Second Place, Senior Essay Contest 2010

Madison Maguire, 8th Grade

Teacher: Thomas Lauth
School:  Trinity School: Ellicott City, MD

"Take Action: Save Civil War Battlefields" 


Approximately 20 percent of Civil War battlefields have been destroyed. Of those remaining, only about 15 percent are protected as National Parks. In the Civil War, more than 620,000 American soldiers, sailors, and marines gave up their lives. This terrible suffering should not be celebrated, nor should it be completely blotted from the national memory.


When being present on a battlefield, one can truly experience an emotional understanding with the very men who fought there. If you just close your eyes, you can hear the hoarse yells of survivors of the Twentieth Maine as they commenced a bayonet charge at Little Round Top or even the first rebel yell at Manassas. By visiting any Civil War battlefield, one can envision these scenes and comprehend their meanings.


In the Spotsylvania area of Virginia, there is nothing but housing. Also, a Pizza Hut currently stands at the site of the Battle of Franklin. It is up to us to save and protect these dwindling Civil War battlefields so that future generations can enjoy and visit them. It is crucial that we protect these historical sites, for without them, we couldn't actually accept and comprehend all of the determination the men felt when they so willingly died for our country. 

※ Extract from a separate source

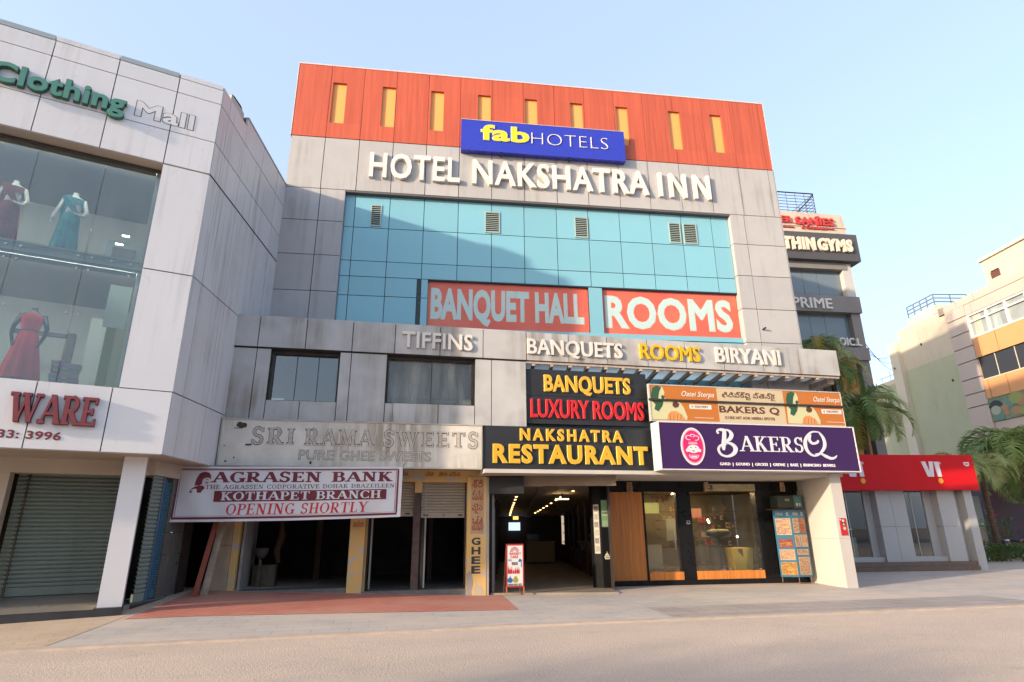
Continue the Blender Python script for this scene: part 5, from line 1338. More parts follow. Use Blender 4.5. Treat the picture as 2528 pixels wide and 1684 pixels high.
# pier beside the passage
KP = Fr(4.87, 17.31, .4)
granite = pm('pier_granite', (.010, .010, .011), .6, .08, noise=.3)
t = thing('granite_pier', 'black granite pier with green notices between passage and wood panel', 'pier', KP.W(.1, 0, -.2))
mb = MB(); mb.slab([(KP.W(-.21, 0, -.35).x, KP.W(-.21, 0, -.35).y), (KP.W(-.19, 0, -.16).x, KP.W(-.19, 0, -.16).y), (4.87, 17.31), KP.W(.27, 0, 0).xy, BK.W(-.42, 0, .0).xy], 0, 3.05)
mb.build('granite', granite, t)
mb = MB(); mb.box(KP, .03, .24, 1.67, 2.42, .001, .008, 0); mb.box(KP, .05, .21, 1.98, 2.12, .008, .009, 1); mb.box(KP, .05, .21, 1.70, 1.85, .008, .009, 2)
for k_ in range(4): mb.box(KP, .06 + k_ * .04, .085 + k_ * .04, 2.02, 2.09, .009, .010, 3)
mb.build('green_notice', [pm('notice_green', (.16, .30, .15), .5), pm('notice_pale', (.45, .5, .35), .5), pm('notice_mid', (.28, .36, .24), .5), dark], t)
_k0 = KP.W(-.19, 0, -.16)
KQ = Fr(_k0.x, _k0.y, math.degrees(math.atan2(17.31 - _k0.y, 4.87 - _k0.x)))
mb = MB(); mb.box(KQ, .03, .20, .95, 2.3, .001, .008, 0)
for k_ in range(6): mb.box(KQ, .05, .18, 1.0 + k_ * .22, 1.15 + k_ * .22, .008, .010, 1 + k_ % 2)
mb.build('menu_strip', [pm('strip_white', (.36, .33, .28), .5), pm('strip_grey', (.28, .26, .22), .5, noise=.5, nscale=30), pm('strip_dark', (.12, .10, .09), .5, noise=.5, nscale=30)], t)
mb = MB(); mb.prism(KP, [(.08, .80), (.20, .80), (.22, .86), (.19, .92), (.15, .97), (.14, 1.02), (.13, .97), (.09, .92), (.06, .86)], .001, .006); mb.box(KP, .09, .19, .83, .85, .006, .007, 1); mb.box(KP, .10, .18, .88, .895, .006, .007, 1); mb.build('pale_emblem', [pm('emblem_cream', (.62, .57, .42), .5), dark], t)
# menu board and box beside it
MBF = Fr(*BK.W(4.70, 0, .42).xy, -8); MB2 = None
t = thing('menu_board', 'blue folding menu board with pictures of dishes by the sunlit pier', 'menu board', BK.W(5.2, .2, .4))
blu = pm('menu_blue', (.045, .16, .26), .4, noise=.15)
l0 = MBF.P.copy(); l0.z = 0
c_ = BK.W(5.18, 0, .60); r_e = BK.W(5.68, 0, .52)
fa = Fr(l0.x, l0.y, math.degrees(math.atan2(c_.y - l0.y, c_.x - l0.x))); wa = (c_ - l0).length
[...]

We, as Americans, cannot forget what took place on these historic battlefields. The ability for us to find a personal bond with one of the most memorable events in American history sets the Civil War and its battlefields apart from most other occurrences. They need to be protected and preserved because they are the answers to questions not yet asked and for important purposes not yet perceived. Because of this, Civil War battlefields are a vital link in the past traditions that bind our nation together.